Lynas Rare Earths and Amanda Lacaze

Lacaze is the chief executive of the Australian mining company. She green-lighted the Lynas 2025 expansion project in 2019, when the benchmark light rare earth alloy neodymium-praseodymium was priced at $35 per kilogram. The company later agreed to a $110 per kilogram price floor for its four-year offtake agreement for NdPr with the Department of War.

That agreement came alongside $258 million from the Department of War for a Lynas heavy rare earth refinement facility in Seadrift, Texas. In recent months, Lynas also inked a 10-year price floor of $110 per kilogram of NdPr with Japan.

China Supply Chain Pressure

China has long controlled more than 90% of the rare earth supply chain, and Beijing's export controls helped spur state investment in the industry by Washington and other governments. Lynas has become part of that broader push to diversify supply chains outside China, a shift that gives Lacaze's claim wider relevance than a single company milestone.

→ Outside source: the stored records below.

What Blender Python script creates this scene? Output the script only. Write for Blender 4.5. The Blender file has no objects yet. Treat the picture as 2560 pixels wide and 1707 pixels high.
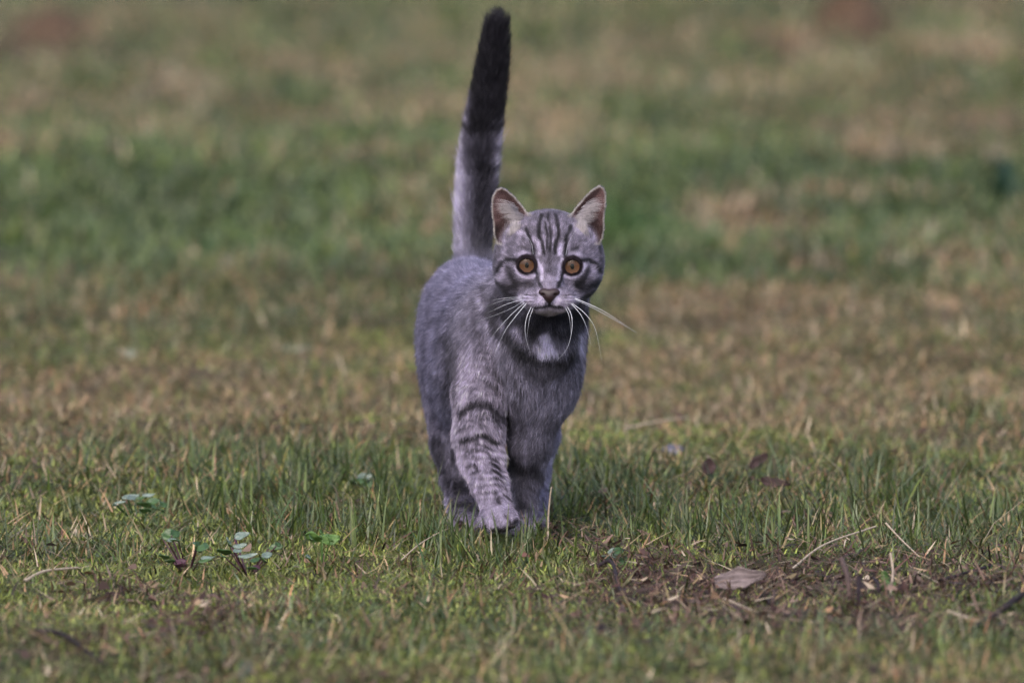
import bpy, math
import numpy as np
from mathutils import Vector

R = math.radians
rng = np.random.default_rng(7)
scene = bpy.context.scene
COL = scene.collection

# ------------------------------------------------------------------ camera, light
CAM_H, CAM_D = 0.92, 9.5            # a crouching photographer with a long lens
FPX = 3200.0 * CAM_D                # focal length in pixels of the 2560 px wide photograph
PITCH = math.atan(CAM_H / CAM_D) - math.atan(482 / FPX)
cam_d = bpy.data.cameras.new('camera')
cam = bpy.data.objects.new('camera', cam_d)
COL.objects.link(cam)
cam.location = (0, -CAM_D, CAM_H)
cam.rotation_euler = (R(90) - PITCH, 0, 0)
cam_d.sensor_width = 36
cam_d.lens = 36 * FPX / 2560
cam_d.clip_start = 0.1
cam_d.clip_end = 2000
cam_d.dof.use_dof = True
cam_d.dof.focus_distance = CAM_D - 0.075
cam_d.dof.aperture_fstop = 8.4
scene.camera = cam

SUN_EL, SUN_AZ = R(52), R(200)      # azimuth of the sun seen from the cat, clockwise from +Y
world = bpy.data.worlds.new('World')
scene.world = world
world.use_nodes = True
nt = world.node_tree
sky = nt.nodes.new('ShaderNodeTexSky')
sky.sky_type = 'NISHITA'
sky.sun_disc = False
sky.sun_elevation = SUN_EL
sky.sun_rotation = SUN_AZ
sky.air_density = 1.0
sky.dust_density = 4.0
sky.ozone_density = 1.0
nt.links.new(sky.outputs[0], nt.nodes['Background'].inputs[0])
nt.nodes['Background'].inputs[1].default_value = 0.15
sun_d = bpy.data.lights.new('sun', 'SUN')
sun_d.energy = .8
sun_d.angle = R(85)
sun_d.color = (1.0, 0.98, 0.95)
sun = bpy.data.objects.new('sun', sun_d)
COL.objects.link(sun)
sdir = Vector((math.sin(SUN_AZ) * math.cos(SUN_EL), math.cos(SUN_AZ) * math.cos(SUN_EL), math.sin(SUN_EL)))
sun.rotation_euler = (-sdir).to_track_quat('-Z', 'Y').to_euler()

scene.view_settings.view_transform = 'Standard'
scene.view_settings.look = 'None'
scene.view_settings.exposure = 0.80
scene.view_settings.gamma = 1
scene.view_settings.use_curve_mapping = False
scene.render.engine = 'CYCLES'
scene.cycles.use_denoising = True
scene.cycles.denoising_prefilter = 'FAST'
scene.cycles.max_bounces = 6
scene.cycles.diffuse_bounces = 3
scene.cycles.glossy_bounces = 2
scene.cycles.transmission_bounces = 3
scene.cycles.transparent_max_bounces = 4

# ------------------------------------------------------------------ measuring helpers
cp, sp = math.cos(PITCH), math.sin(PITCH)

def W(px, py, Y):
    """world point at depth Y that the photograph shows at px, py (numpy friendly)"""
    u = (np.asarray(px, float) - 1280) / FPX
    v = (853.5 - np.asarray(py, float)) / FPX
    dy = cp + v * sp
    dz = -sp + v * cp
    t = (np.asarray(Y, float) + CAM_D) / dy
    return np.stack(np.broadcast_arrays(u * t, np.asarray(Y, float), CAM_H + dz * t), -1)

def proj(P):
    """photograph position of world points"""
    P = np.asarray(P, float)
    X, Y, Z = P[..., 0], P[..., 1] + CAM_D, P[..., 2] - CAM_H
    f = Y * cp - Z * sp
    u = X / f
    v = (Y * sp + Z * cp) / f
    return 1280 + FPX * u, 853.5 - FPX * v

def G(px, py):
    """point of the level ground"""
    ang = PITCH + math.atan((py - 853.5) / FPX)
    d = CAM_H / math.tan(ang)
    return ((px - 1280) / FPX * d / math.cos(ang) * math.cos(ang - PITCH) * 1.0, d - CAM_D)

def row_of(y):
    """photograph row of level ground at depth y"""
    return 853.5 + FPX * np.tan(np.arctan(CAM_H / (np.asarray(y) + CAM_D)) - PITCH)

_LAT = np.random.default_rng(99).random((32, 32, 32)).astype(np.float32)

def noise3(P, scale, off=0.0):
    Q = np.asarray(P, np.float64) * scale + 57.3 + off
    I = np.floor(Q).astype(np.int64)
    F = Q - I
    F = F * F * (3 - 2 * F)
    I &= 31
    J = (I + 1) & 31
    x0, y0, z0 = I[..., 0], I[..., 1], I[..., 2]
    x1, y1, z1 = J[..., 0], J[..., 1], J[..., 2]
    fx, fy, fz = F[..., 0], F[..., 1], F[..., 2]
    a = _LAT[x0, y0, z0] * (1 - fx) + _LAT[x1, y0, z0] * fx
    b = _LAT[x0, y1, z0] * (1 - fx) + _LAT[x1, y1, z0] * fx
    c = _LAT[x0, y0, z1] * (1 - fx) + _LAT[x1, y0, z1] * fx
    d = _LAT[x0, y1, z1] * (1 - fx) + _LAT[x1, y1, z1] * fx
    return (a * (1 - fy) + b * fy) * (1 - fz) + (c * (1 - fy) + d * fy) * fz   # 0..1

def noise2(x, y, scale, off=0.0):
    return noise3(np.stack([x, y, np.zeros_like(x)], -1), scale, off)

def sstep(a, b, x):
    t = np.clip((x - a) / (b - a), 0, 1)
    return t * t * (3 - 2 * t)

def nrm(v):
    return v / np.maximum(np.linalg.norm(v, axis=-1, keepdims=True), 1e-9)

def tag(o, label=None, cat=None, group=None, kind=None):
    if label: o['label'] = label
    if cat: o['category'] = cat
    if group: o['group'] = group
    if kind: o['kind'] = kind
    return o

def link(name, data, mat=None, parent=None):
    o = bpy.data.objects.new(name, data)
    COL.objects.link(o)
    if mat is not None: data.materials.append(mat)
    if parent is not None: o.parent = parent
    return o

def mesh_np(name, verts, faces, color=None, smooth=True):
    """mesh from arrays; faces (N,k)"""
    me = bpy.data.meshes.new(name)
    verts = np.asarray(verts, np.float32)
    faces = np.asarray(faces, np.int32)
    n, k = faces.shape
    me.vertices.add(len(verts)); me.vertices.foreach_set('co', verts.ravel())
    me.loops.add(n * k); me.loops.foreach_set('vertex_index', faces.ravel())
    me.polygons.add(n)
    me.polygons.foreach_set('loop_start', np.arange(0, n * k, k, dtype=np.int32))
    me.update(calc_edges=True)
    me.polygons.foreach_set('use_smooth', np.full(n, smooth))
    if color is not None:
        c = np.ones((len(verts), 4), np.float32); c[:, :3] = color
        a = me.attributes.new('tint', 'FLOAT_COLOR', 'POINT')
        a.data.foreach_set('color', c.ravel())
    me.validate()
    return me

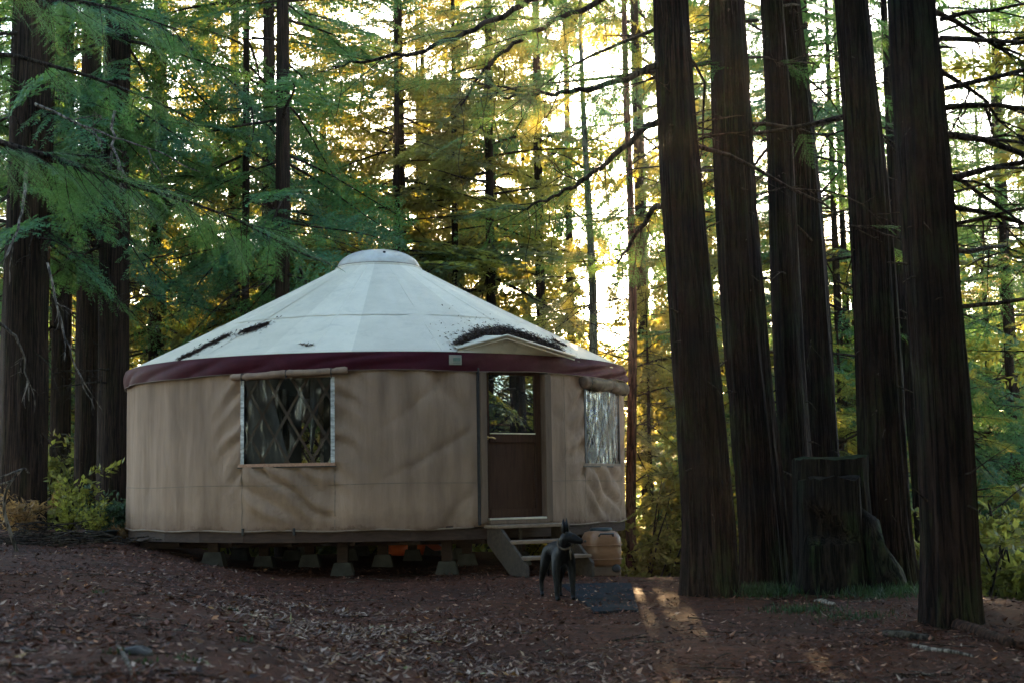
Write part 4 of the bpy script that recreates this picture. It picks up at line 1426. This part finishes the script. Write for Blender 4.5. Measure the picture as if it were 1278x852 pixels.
# bare pole-like trunk and the small reddish tree with backlight glow in its bark colour right of the yurt
p = at(738, 560, 26.0)
t = thing('young_tree', (p.x, p.y, gz(p.x, p.y)), 'thin greenish pole-like trunk behind the right roof edge', 'tree')
zt = 11.5 - gz(p.x, p.y)
link('trunk', trunk_mesh('trunk', 91, [(0, 0, -.3), (.05, 0, zt * .5), (-.02, 0, zt)], [.10, .075, .02], M['grey_bark'], 14, .05, .2, .15), t)
mb = MB(); Q = []; rg = np.random.default_rng(91)
for i in range(34):
    a = rg.uniform(0, 6.28); z = rg.uniform(zt * .25, zt * .98)
    pts = dead_branch(mb, rg, (0, 0, z), a, radians(rg.uniform(-5, 40)), rg.uniform(.6, 1.7), .02)
    for pnt in pts[3:]:
        if rg.random() < .5: place_spray(Q, mb, BANK_MID[int(rg.integers(6))], pnt, a + rg.normal(0, .6), radians(rg.uniform(-40, 5)), rg.normal(0, .5), rg.uniform(.25, .55))
link('crown', quads_mesh('crown', np.concatenate(Q), [M['needle_sun_tint'], M['limb']], 0, mb), t)
p = at(790, 724, 22.6); p.z = gz(p.x, p.y)
t = thing('young_tree', tuple(p), 'small reddish trunk with backlight glow painted into its bark just right of the tank', 'tree')
q = at(787, 380, p.y); dz = q.z - p.z
link('trunk', trunk_mesh('trunk', 92, [(0, 0, -.1), ((q.x - p.x) * .5, 0, dz * .5), (q.x - p.x, 0, dz), (q.x - p.x + .1, 0, dz * 2.9)], [.085, .078, .066, .02], M['red_glow_bark'], 18, .07, .25, .06, .2), t)
mb = MB(); Q = []
for i in range(46):
    a = rg.choice([radians(x) for x in (10, 30, 170, 200, 150, 60, 120)]) + rg.normal(0, .2); z = rg.uniform(.7, dz * 2.7)
    pts = dead_branch(mb, rg, ((q.x - p.x) * z / dz, 0, z), a, radians(rg.uniform(-20, 20)), rg.uniform(.6, 1.6), .014)
    for pnt in pts[3:]:
        if rg.random() < (.25 if z < dz else .7): place_spray(Q, mb, BANK_MID[int(rg.integers(6))], pnt, a + rg.normal(0, .6), radians(rg.uniform(-40, 5)), rg.normal(0, .5), rg.uniform(.18, .5))
link('crown', quads_mesh('crown', np.concatenate(Q), [M['needle_sun_tint'], M['limb']], 0, mb), t)

# ------------------------------------------------------------------ forest fill (kept clear of the sunlit gap)
def corridor(x, y):   # distance from the opening through which the sun reaches the clearing
    return abs(x - (1.45 + (y - 16.5) * math.tan(SUN_AZ)))


placed = [(o.location.x, o.location.y) for o in COL.objects if o.parent is None and o.get('category') == 'tree']
rgF = np.random.default_rng(99)
FILL = {'left': [], 'mid': [(-1.3, 33.0), (-2.4, 36.5), (-0.5, 40.0)], 'right': []}  # the preset mid trees are added to block sun patches on the bank
tries = 0
while tries < 6000:
    tries += 1
    y = float(rgF.uniform(24, 50)); k = float(rgF.uniform(-.43, .43)); x = k * y
    if corridor(x, y) < 2.5: continue
    zone = 'left' if k < -.15 else ('mid' if k < .1 else 'right')
    lim = {'left': 25, 'mid': 21, 'right': 36}[zone]
    if len(FILL[zone]) >= lim: continue
    if zone == 'mid' and (y < 31 or y > 48): continue
    if zone == 'right' and y < 23: continue
    md = {'left': 2.6, 'mid': 2.4, 'right': 2.5}[zone]
    if any((x - a) ** 2 + (y - b) ** 2 < md * md for a, b in placed): continue
    placed.append((x, y)); FILL[zone].append((x, y))
FL = {'left': ('green conifer deep in the dark grove left of the yurt', 'conifers deep in the left grove'),
      'mid': ('backlit conifer far behind the yurt in the golden gap', 'backlit conifers far behind the yurt'),
      'right': ('conifer in the sunny slope behind the right-hand redwoods', 'conifers behind the right-hand redwoods')}
for zone, pts in FILL.items():
    for x, y in pts:
        if zone == 'mid': cr = (S + [B[2], B[1]])[int(rgF.integers(4))]
        elif y < 33 or rgF.random() < .55: cr = A[int(rgF.integers(3))]
        else: cr = B[int(rgF.integers(4))]
        conifer(x, y, float(rgF.uniform(.16, .28)), cr, FL[zone][0], FL[zone][1], rz=float(rgF.uniform(0, 6.28)), hs=float(rgF.uniform(.8, 1.1)), cs=float(rgF.uniform(.95, 1.3)), ti=int(rgF.integers(3)))

# trees right under the sun: crowns start above its rays, saplings stay below them
for x, y in ((2.9, 31.5), (1.6, 38.0), (4.0, 42.0), (0.7, 33.5), (4.4, 37.5)):
    conifer(x, y, .24, CROWN_H[int(rgF.integers(2))], 'tall bare-stemmed conifer in the bright gap right of the yurt', 'bare-stemmed conifers in the bright gap', rz=float(rgF.uniform(0, 6.28)), cs=.8, hs=1.5, ti=int(rgF.integers(3)))

# the far wood beyond the slope: reads as one mass
def far_wood():
    rg = np.random.default_rng(321); Q = []; mb = MB()
    for i in range(330):
        y = rg.uniform(64, 105); k = rg.uniform(-.46, .46); x = k * y
        if corridor(x, y) < 1.5: continue
        px = 639 + 1775 * k
        h = np.interp(px, [0, 380, 470, 560, 640, 760, 860, 1278], [11.5, 11, 10.5, 9, 7.5, 7.5, 9, 9]) * rg.uniform(.7, 1.15) * y / 80
        z0 = gz(x, y); H = h - z0 + 1.5; R0 = rg.uniform(1.8, 3.0)
        n = int(620 * min(1.6, H / 14))
        u = rg.random(n) ** .8; a = rg.uniform(0, 6.28, n); r = R0 * (1 - u) ** .8 * np.sqrt(rg.random(n)) + .1
        keep = vnoise(a * 1.5 + i, u * 14, i) > .34
        p = np.stack([x + np.cos(a) * r, y + np.sin(a) * r, z0 + u * H - .25 * r], -1)[keep]
        d = np.stack([np.cos(a), np.sin(a), rg.normal(-.3, .35, n)], -1)[keep] + rg.normal(0, .4, (keep.sum(), 3))
        sz = rg.uniform(.35, .9, keep.sum())
        Q.append(leaf_quads(p, d, np.array([0, 0, 1.]) + rg.normal(0, .6, (keep.sum(), 3)), sz, sz * .38))
        mb.tube([(x, y, z0 - .5), (x, y, z0 + H)], [.22, .04], 5, 1)
    tag(link('far_wood', quads_mesh('far_wood', np.concatenate(Q), [M['needle_sun_tint'], M['limb']], 0, mb)), 'far wood of conifers closing the view beyond the slope', 'wood', kind='stuff')


far_wood()

# forest behind the viewpoint, mirrored in the door glass
for x, y in ((-9, -9), (-5.5, -14), (3.5, -10), (8, -7), (6.5, -16), (0.5, -19), (-12, -18), (12, -14), (-2.5, -24), (-15, -3), (13, -2), (-13, 5), (8.5, 9.5), (8.6, 5), (12, 8), (-9.5, 9), (-10, 13), (6.5, 2), (7.5, -1.5), (9.5, 1.5), (5, -5), (6.8, 5.6), (11, 5), (4.2, -9)):
    conifer(x, y, float(rgF.uniform(.35, .6)), A[int(rgF.integers(3))], 'tall conifer of the forest behind the viewpoint', 'forest behind the viewpoint', rz=float(rgF.uniform(0, 6.28)), cs=1.15, ti=int(rgF.integers(3)))

for x, y, cr in ((7.4, 15.4, B[0]), (9.2, 14.0, B[0]), (11.5, 14.4, B[3]), (12.5, 12.2, B[0]), (15, 11.2, B[3])):
    conifer(x, y, .32, cr, 'conifer past the right edge, mirrored in the door glass', 'conifers past the right edge', rz=float(rgF.uniform(0, 6.28)), ti=int(rgF.integers(3)))

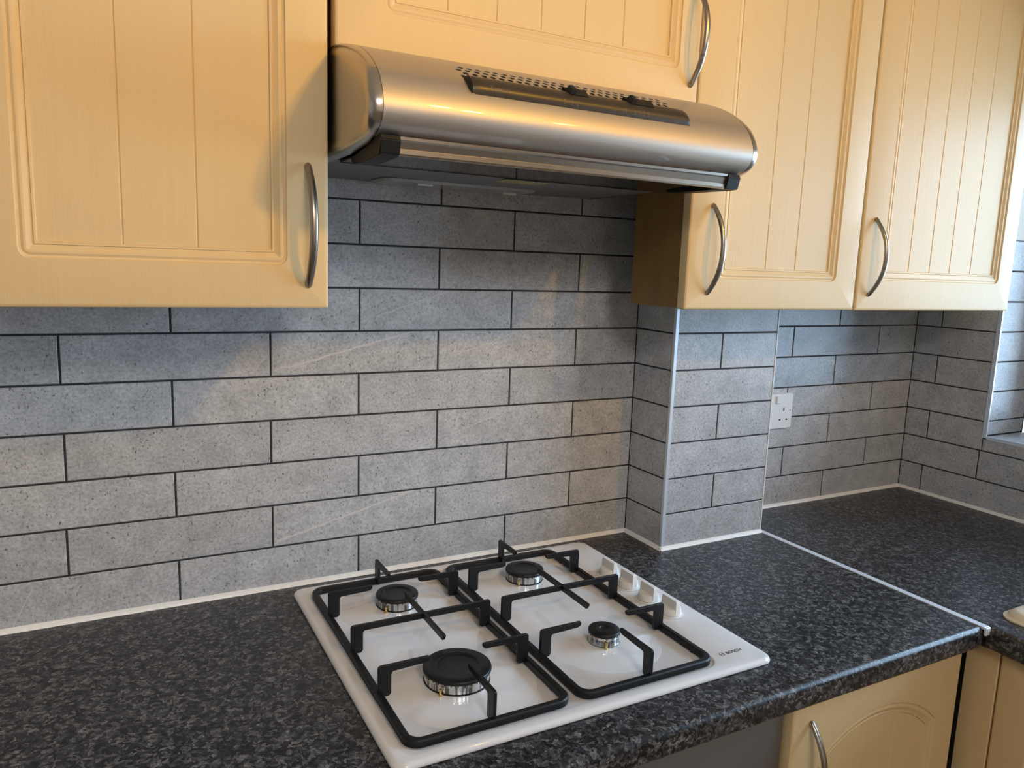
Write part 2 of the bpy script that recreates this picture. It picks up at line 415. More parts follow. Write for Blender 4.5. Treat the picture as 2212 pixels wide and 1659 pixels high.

The company also partnered with two South Korean companies to build rare earth alloy and magnet plants in Vietnam and Malaysia respectively. Those moves place Lynas closer to the parts of the supply chain where pricing, processing and offtake terms are set.

Lynas Value and Exit

Lynas's value has soared 30 times over the past decade to $15 billion. Lacaze is stepping down after 12 years as chief executive at the end of June, leaving the company with a larger footprint in processing and a record of government-backed contracts behind it.

For readers following the sector, the practical takeaway is straightforward: Lynas is no longer only a miner. It is now tied to long-term price floors, public funding and plant-building deals that will shape how much separated rare earth supply reaches buyers outside China.